Quand j’eus tracé de cette façon les susdites figures, je me demandai comment les modernes peuvent, dans leur aveuglement, s’estimer habiles en l’art de bâtir, alors qu’ils ne savent même pas ce que c’est, tant ils conduisent en dehors de toutes règles leurs misérables édifices sacrés ou profanes, publics ou privés, et, négligeant les enseignements de la nature même, ne tiennent aucun compte des parties moyennes. C’est une parole d’or, une parole céleste, que celle du poète quand il affirme que là seulement gisent la vertu et le bonheur[3]. C’est en négligeant cette partie centrale qu’on tombe nécessairement dans le désordre, et que toute chose sonne faux. Car toute partie qui n’est pas congruente à son principe est ridicule, et, si vous écartez l’ordre et la règle, quelle œuvre paraîtra donc commode, agréable et digne ? Or la cause d’une erreur aussi inconvenante procède d’une ignorance obstinée et provient de l’absence de lettres.

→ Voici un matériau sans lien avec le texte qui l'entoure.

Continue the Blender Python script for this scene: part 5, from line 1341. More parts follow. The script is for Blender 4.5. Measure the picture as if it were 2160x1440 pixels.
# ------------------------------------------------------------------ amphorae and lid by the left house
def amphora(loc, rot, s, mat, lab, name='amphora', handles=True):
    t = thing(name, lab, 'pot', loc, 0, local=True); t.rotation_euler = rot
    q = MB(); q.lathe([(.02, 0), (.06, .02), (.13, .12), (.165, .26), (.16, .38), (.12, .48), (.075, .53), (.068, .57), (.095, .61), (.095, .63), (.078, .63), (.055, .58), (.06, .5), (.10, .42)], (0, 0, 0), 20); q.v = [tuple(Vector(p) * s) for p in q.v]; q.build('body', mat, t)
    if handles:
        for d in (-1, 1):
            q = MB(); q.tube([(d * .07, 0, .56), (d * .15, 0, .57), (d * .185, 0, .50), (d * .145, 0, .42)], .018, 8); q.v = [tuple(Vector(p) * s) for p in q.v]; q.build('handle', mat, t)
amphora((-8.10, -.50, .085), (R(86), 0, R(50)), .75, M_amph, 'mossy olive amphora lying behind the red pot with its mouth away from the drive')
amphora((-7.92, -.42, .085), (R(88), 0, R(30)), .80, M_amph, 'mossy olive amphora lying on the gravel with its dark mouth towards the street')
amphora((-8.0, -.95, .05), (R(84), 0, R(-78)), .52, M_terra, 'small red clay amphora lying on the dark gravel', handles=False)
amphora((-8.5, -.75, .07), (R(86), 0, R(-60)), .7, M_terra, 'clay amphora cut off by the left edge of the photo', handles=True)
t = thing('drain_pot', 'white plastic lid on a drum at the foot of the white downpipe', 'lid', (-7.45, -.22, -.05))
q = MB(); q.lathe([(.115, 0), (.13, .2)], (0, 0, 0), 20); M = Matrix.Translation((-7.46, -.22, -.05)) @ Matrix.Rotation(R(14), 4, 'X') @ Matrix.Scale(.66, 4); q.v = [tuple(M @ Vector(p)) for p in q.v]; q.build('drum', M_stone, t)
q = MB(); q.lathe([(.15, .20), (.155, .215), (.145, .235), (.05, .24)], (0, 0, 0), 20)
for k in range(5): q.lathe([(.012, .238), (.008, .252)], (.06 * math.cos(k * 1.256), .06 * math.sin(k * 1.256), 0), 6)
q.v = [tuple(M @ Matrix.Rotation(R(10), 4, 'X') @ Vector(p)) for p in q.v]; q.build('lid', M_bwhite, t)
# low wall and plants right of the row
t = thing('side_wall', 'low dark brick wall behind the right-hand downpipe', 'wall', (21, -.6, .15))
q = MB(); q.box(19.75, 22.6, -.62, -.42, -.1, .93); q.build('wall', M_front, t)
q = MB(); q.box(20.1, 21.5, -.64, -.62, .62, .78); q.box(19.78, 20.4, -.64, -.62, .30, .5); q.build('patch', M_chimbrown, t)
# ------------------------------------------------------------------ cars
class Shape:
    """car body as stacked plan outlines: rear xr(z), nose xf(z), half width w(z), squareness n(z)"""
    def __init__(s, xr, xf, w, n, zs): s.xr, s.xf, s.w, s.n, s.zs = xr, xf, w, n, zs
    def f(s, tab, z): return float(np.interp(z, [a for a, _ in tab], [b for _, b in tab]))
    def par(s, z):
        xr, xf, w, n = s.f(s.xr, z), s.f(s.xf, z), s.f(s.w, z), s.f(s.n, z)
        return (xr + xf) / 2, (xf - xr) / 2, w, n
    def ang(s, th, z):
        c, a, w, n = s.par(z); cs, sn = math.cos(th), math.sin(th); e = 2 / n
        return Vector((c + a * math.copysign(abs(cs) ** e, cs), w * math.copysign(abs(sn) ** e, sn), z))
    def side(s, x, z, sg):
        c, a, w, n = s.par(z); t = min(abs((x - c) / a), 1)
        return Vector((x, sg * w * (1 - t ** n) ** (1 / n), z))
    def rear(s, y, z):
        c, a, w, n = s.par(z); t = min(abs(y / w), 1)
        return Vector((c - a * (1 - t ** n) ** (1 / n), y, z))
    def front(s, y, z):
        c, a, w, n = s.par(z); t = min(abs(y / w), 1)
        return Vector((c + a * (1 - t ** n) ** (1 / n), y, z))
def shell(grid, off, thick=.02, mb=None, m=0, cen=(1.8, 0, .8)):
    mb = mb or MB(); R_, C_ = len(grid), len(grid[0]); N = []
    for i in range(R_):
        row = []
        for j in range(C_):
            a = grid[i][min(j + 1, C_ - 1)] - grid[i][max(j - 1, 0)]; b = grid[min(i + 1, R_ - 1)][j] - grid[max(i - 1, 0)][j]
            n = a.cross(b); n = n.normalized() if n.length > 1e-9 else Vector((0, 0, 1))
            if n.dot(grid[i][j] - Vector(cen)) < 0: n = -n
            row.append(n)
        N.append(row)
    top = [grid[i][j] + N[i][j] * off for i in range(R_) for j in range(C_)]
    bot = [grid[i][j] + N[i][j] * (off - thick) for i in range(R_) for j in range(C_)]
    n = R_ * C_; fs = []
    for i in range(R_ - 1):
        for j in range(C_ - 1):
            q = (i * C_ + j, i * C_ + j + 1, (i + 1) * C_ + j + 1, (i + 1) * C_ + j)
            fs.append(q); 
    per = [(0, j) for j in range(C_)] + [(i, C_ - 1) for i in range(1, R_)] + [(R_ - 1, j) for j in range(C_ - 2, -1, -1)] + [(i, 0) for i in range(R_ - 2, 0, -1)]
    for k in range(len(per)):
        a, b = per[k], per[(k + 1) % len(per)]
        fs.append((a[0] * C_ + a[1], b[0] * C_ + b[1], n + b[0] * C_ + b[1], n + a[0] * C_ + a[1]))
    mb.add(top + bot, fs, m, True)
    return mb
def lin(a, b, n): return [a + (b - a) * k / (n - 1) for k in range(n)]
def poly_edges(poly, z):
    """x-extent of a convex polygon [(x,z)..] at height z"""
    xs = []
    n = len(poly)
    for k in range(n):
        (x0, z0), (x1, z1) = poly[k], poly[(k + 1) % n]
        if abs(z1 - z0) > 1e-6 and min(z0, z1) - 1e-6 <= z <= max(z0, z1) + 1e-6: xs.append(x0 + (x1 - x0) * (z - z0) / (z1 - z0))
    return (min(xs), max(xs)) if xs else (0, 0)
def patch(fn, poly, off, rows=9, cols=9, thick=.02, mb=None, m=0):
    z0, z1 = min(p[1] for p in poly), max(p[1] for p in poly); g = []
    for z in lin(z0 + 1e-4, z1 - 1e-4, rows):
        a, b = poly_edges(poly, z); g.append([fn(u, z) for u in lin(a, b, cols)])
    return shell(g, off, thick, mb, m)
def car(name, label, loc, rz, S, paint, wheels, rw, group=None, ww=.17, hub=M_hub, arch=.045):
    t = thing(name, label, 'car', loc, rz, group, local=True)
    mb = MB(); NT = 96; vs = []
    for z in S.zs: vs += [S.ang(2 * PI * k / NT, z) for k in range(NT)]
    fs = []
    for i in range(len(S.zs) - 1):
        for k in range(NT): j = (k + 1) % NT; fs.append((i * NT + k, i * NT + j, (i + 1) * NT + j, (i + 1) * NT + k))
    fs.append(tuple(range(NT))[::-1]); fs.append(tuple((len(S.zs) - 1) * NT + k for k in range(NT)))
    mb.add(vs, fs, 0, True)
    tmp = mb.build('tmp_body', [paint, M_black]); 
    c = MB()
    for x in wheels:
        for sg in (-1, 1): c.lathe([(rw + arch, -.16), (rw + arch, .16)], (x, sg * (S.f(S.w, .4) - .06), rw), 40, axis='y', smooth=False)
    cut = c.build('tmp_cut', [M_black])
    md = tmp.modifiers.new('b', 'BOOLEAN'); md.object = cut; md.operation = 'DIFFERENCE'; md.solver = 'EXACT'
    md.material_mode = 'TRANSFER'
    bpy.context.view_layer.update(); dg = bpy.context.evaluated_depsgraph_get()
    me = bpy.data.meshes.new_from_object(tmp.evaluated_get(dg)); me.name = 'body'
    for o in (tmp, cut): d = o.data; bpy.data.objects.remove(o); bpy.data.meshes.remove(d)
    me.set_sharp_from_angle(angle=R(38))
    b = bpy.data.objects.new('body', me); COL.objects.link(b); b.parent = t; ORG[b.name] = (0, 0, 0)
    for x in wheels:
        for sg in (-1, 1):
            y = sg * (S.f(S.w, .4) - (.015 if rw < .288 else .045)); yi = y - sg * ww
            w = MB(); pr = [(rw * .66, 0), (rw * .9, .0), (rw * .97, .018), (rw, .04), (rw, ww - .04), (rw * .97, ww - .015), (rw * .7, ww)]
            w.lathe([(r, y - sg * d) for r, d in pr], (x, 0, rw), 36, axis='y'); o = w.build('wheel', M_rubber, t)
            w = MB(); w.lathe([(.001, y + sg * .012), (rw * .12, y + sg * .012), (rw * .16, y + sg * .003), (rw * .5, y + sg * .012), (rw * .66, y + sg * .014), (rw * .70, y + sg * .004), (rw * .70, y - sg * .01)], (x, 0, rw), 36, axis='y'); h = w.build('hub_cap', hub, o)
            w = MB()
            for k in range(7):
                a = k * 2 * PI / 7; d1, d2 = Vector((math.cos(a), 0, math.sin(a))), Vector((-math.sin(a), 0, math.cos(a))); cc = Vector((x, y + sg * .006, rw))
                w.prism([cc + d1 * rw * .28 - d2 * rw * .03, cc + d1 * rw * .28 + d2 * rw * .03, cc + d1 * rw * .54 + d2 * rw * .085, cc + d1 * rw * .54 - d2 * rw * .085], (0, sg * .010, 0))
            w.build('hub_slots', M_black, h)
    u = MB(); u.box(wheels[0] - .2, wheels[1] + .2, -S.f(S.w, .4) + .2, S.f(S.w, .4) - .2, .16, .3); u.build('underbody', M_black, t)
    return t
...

Néanmoins, bien que la perfection d’un art très-élevé ne doive s’écarter de son canon, l’habile et ingénieux architecte peut, par des adjonctions ou des ablations, donner à son œuvre le fini et la rendre plaisante à la vue. Mais il importe, par-dessus tout, qu’il conserve le massif intact et le concilie avec le tout. J’ap-

  1. Sopra le isopleuri, du Grec ισόπλεuροσ, équilatéral.
  2. Losange.
  3. Virtus est medium vitiorum… (Horace.)